(Scene script records)
★ ★ ★
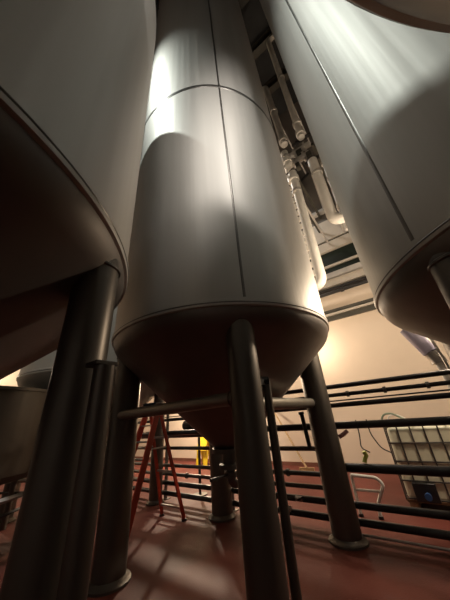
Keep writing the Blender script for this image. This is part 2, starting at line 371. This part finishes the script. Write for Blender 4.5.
obj('pallet', b, 'pallet', t, smooth=False)
b = bm_(); box(b, (.29, -.02, .245), (.30, .07, .24)); o = obj('valve_recess', b, 'black', t, bevel=.01)
b = bm_(); tube(b, [(.31, -.05, .22), (.31, -.14, .22)], .035, n=16); tube(b, [(.31, -.14, .22), (.31, -.17, .22)], .045, n=16); obj('valve_cap', b, 'blue', o)
b = bm_(); lathe(b, [(0, 0), (.10, 0), (.10, .04), (0, .05)], c=(W_ / 2, DP / 2, TZ - .03), n=24); obj('lid', b, 'black', t)
# hoses on top of the tote
tz = TZ + .03
b = bm_(); tube(b, [(-.02, .02, tz), (.04, .00, tz + .16), (.18, .0, tz + .18), (.36, .06, tz + .05), (.60, .2, tz), (.95, .22, tz)], .016, n=10, bend=.09)
for v in b.verts: v.co = Matrix.Rotation(GRID_ANGLE, 3, 'Z') @ v.co
tag(obj('garden_hose', b, 'hosegreen', loc=g(5.5, -.72)), 'pale green hose looping over the top of the caged tote', 'hose')
b = bm_(); tube(b, [(.06, .26, tz), (.10, .24, tz + .13), (.24, .24, tz + .14), (.44, .30, tz), (.8, .34, tz)], .014, n=10, bend=.08)
for v in b.verts: v.co = Matrix.Rotation(GRID_ANGLE, 3, 'Z') @ v.co
tag(obj('white_hose', b, 'white', loc=g(5.5, -.72)), 'white hose looping just behind the pale green one on the tote', 'hose')
b = bm_(); box(b, (.15, .15, tz + .02), (.17, .09, .07), 0); tube(b, [(.07, .15, tz + .02), (.0, .15, tz + .03)], .025, n=10)
for v in b.verts: v.co = Matrix.Rotation(GRID_ANGLE, 3, 'Z') @ v.co
tag(obj('hose_gun', b, 'black', loc=g(5.5, -.72)), 'black spray gun lying on the left corner of the caged tote', 'spray gun')

# ---------------------------------------------------------------- folding ladder
t = empty('step_ladder', (0, 0, 0)); tag(t, 'red orange folding step ladder standing open behind the middle tank leg', 'ladder')
f = [Vector((-1.63, 4.30, 0)), Vector((-2.05, 4.59, 0)), Vector((-.98, 5.20, 0)), Vector((-1.44, 5.52, 0))]
mid = (f[0] + f[1] + f[2] + f[3]) / 4; t.location = mid
rd = (f[1] - f[0]).normalized()
HT = 1.80
tops = [mid + rd * (k - .05) + Vector((0, 0, HT)) for k in (-.15, .15, -.13, .13)]
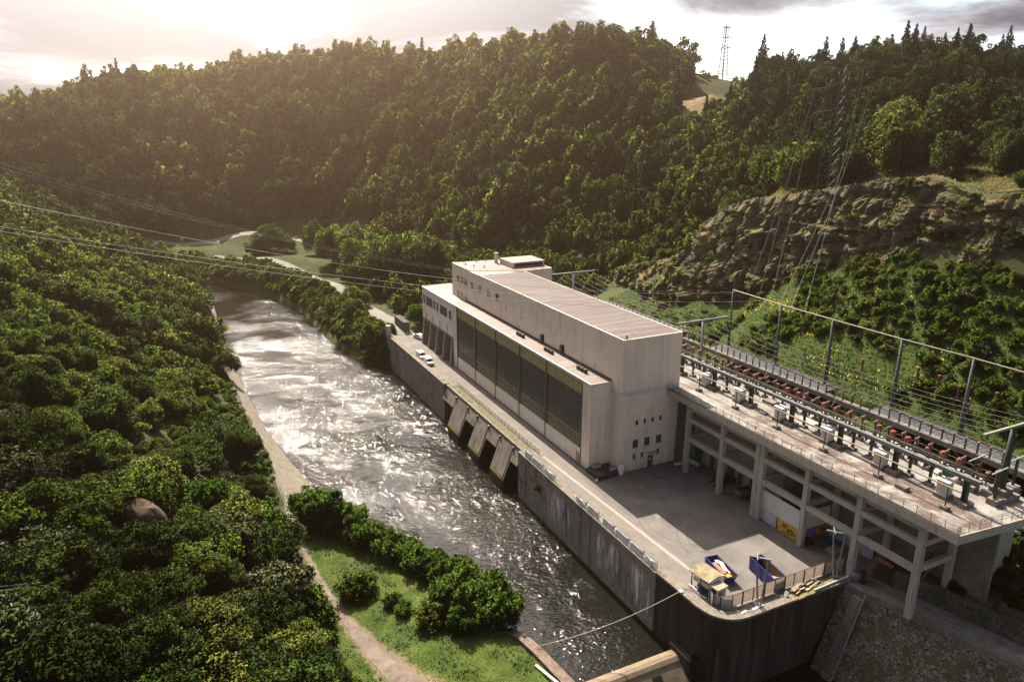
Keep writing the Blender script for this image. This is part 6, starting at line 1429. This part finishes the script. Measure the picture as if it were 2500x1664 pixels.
★ ★ ★
Restate each entry word for word, please, but drop any images it holds.

-- SOLUTION BELOW --
Keep writing the Blender script for this image. This is part 2, starting at line 371. This part finishes the script. Write for Blender 4.5.
obj('pallet', b, 'pallet', t, smooth=False)
b = bm_(); box(b, (.29, -.02, .245), (.30, .07, .24)); o = obj('valve_recess', b, 'black', t, bevel=.01)
b = bm_(); tube(b, [(.31, -.05, .22), (.31, -.14, .22)], .035, n=16); tube(b, [(.31, -.14, .22), (.31, -.17, .22)], .045, n=16); obj('valve_cap', b, 'blue', o)
b = bm_(); lathe(b, [(0, 0), (.10, 0), (.10, .04), (0, .05)], c=(W_ / 2, DP / 2, TZ - .03), n=24); obj('lid', b, 'black', t)
# hoses on top of the tote
tz = TZ + .03
b = bm_(); tube(b, [(-.02, .02, tz), (.04, .00, tz + .16), (.18, .0, tz + .18), (.36, .06, tz + .05), (.60, .2, tz), (.95, .22, tz)], .016, n=10, bend=.09)
for v in b.verts: v.co = Matrix.Rotation(GRID_ANGLE, 3, 'Z') @ v.co
tag(obj('garden_hose', b, 'hosegreen', loc=g(5.5, -.72)), 'pale green hose looping over the top of the caged tote', 'hose')
b = bm_(); tube(b, [(.06, .26, tz), (.10, .24, tz + .13), (.24, .24, tz + .14), (.44, .30, tz), (.8, .34, tz)], .014, n=10, bend=.08)
for v in b.verts: v.co = Matrix.Rotation(GRID_ANGLE, 3, 'Z') @ v.co
tag(obj('white_hose', b, 'white', loc=g(5.5, -.72)), 'white hose looping just behind the pale green one on the tote', 'hose')
b = bm_(); box(b, (.15, .15, tz + .02), (.17, .09, .07), 0); tube(b, [(.07, .15, tz + .02), (.0, .15, tz + .03)], .025, n=10)
for v in b.verts: v.co = Matrix.Rotation(GRID_ANGLE, 3, 'Z') @ v.co
tag(obj('hose_gun', b, 'black', loc=g(5.5, -.72)), 'black spray gun lying on the left corner of the caged tote', 'spray gun')

# ---------------------------------------------------------------- folding ladder
t = empty('step_ladder', (0, 0, 0)); tag(t, 'red orange folding step ladder standing open behind the middle tank leg', 'ladder')
f = [Vector((-1.63, 4.30, 0)), Vector((-2.05, 4.59, 0)), Vector((-.98, 5.20, 0)), Vector((-1.44, 5.52, 0))]
mid = (f[0] + f[1] + f[2] + f[3]) / 4; t.location = mid
rd = (f[1] - f[0]).normalized()
HT = 1.80
tops = [mid + rd * (k - .05) + Vector((0, 0, HT)) for k in (-.15, .15, -.13, .13)]
Keep writing the Blender script for this image. This is part 6, starting at line 1429. This part finishes the script. Measure the picture as if it were 2500x1664 pixels.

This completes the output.